At the house of the man who arranged to have him killed, Salvo follows the strains of wretched Italian pop music to the basement. There he finds a young woman, the boss’ sister Rita (Sara Serraiocco), counting euros and stuffing them into envelopes. The camera studies her as she turns around to remove her uncomfortable sneakers. It is obvious from the cast of her eyes that she’s blind.
When Salvo prepares to put a bullet in her head, Rita won’t comply. As she squirms in his grasp, the camera assumes her perspective. Streaks of light glare through the assassin’s fingers and his ghostly silhouette emerges from the darkness. She sinks to the floor, pushing agonized fists into her eye sockets. It’s as though she’s ever seen light before.
Suddenly the film looks much less like a gangster flick.
Co-written and directed by Fabio Grassadonia and Antonio Piazza, Salvo debuted during Cannes’ Semaine de la Critique this year and walked away with its two principal prizes – the Grand Prix and the Prix Révélation.
The film well deserves its competition and critical accolades. One of the most striking first features of 2013, Salvo is all the more extraordinary because it survives a flat final quarter.
It’s first three-quarters create a visually and aurally absorbing world that balances dramatic tension with snatches of quirky comic relief (embodied in Salvo’s fretful landlord and his domineering wife). Its final quarter, after Rita’s character embraces sight, is flaccid as a limp balloon.

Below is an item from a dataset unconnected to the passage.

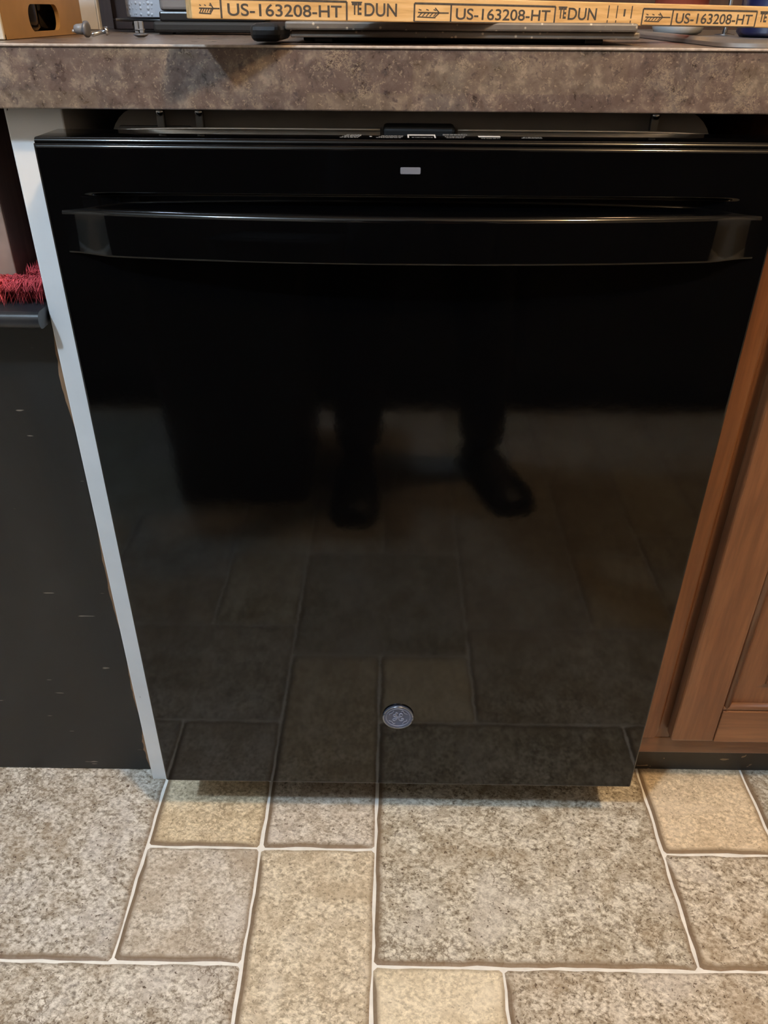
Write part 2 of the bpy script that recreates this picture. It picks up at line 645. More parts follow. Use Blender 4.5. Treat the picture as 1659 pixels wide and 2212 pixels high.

Salvo feels new because so much of the action unfolds bereft of spoken word – leaving the story to focus on how the characters move through their (generally interior, frequently dark and claustrophobic) locations.
Serraiocco turns out a bravura performance as Rita moves from blindness to trauma-induced sightedness, and her depiction of the character’s hyper-sensitive hearing is more self-effacing than usually deployed by beautiful actresses.
It won’t be obvious to non-Italians how Bakri -- the darling of Palestinian’s indie scene -- manages the Sicilian dialect. He’s seldom required to speak more than a few words at a time, but then film noir villains have tended to be taciturn and made to speak with outsider accents.
Salvo is far from a silent film. The soundtrack sometimes sounds as though it’s been heightened to accentuate empathy with Rita’s hearing, but the filmmakers do ensure that the long lapses in in-frame dialogue work in counterpoint to the photography.
The silences in Salvo speak all the more loudly because of the gripping visual beauty of Daniele Cipri’s cinematography, which nicely complements the well-directed performances.
Salvo and Rita’s first encounter, for instance, is captured via a series of longish, perambulating shots, the steady-cam circling the two characters as they move silently through the dimly lit house -- the camera looking on as her face gradually registers the terror of knowing that she is not alone.
Sight, and the light and shadow that make sight possible, is what “Salvo” is about. Grassadonia and Piazza seem less interested in using chiaroscuroas a tool to develop narrative than as a means of depicting sensation for itself.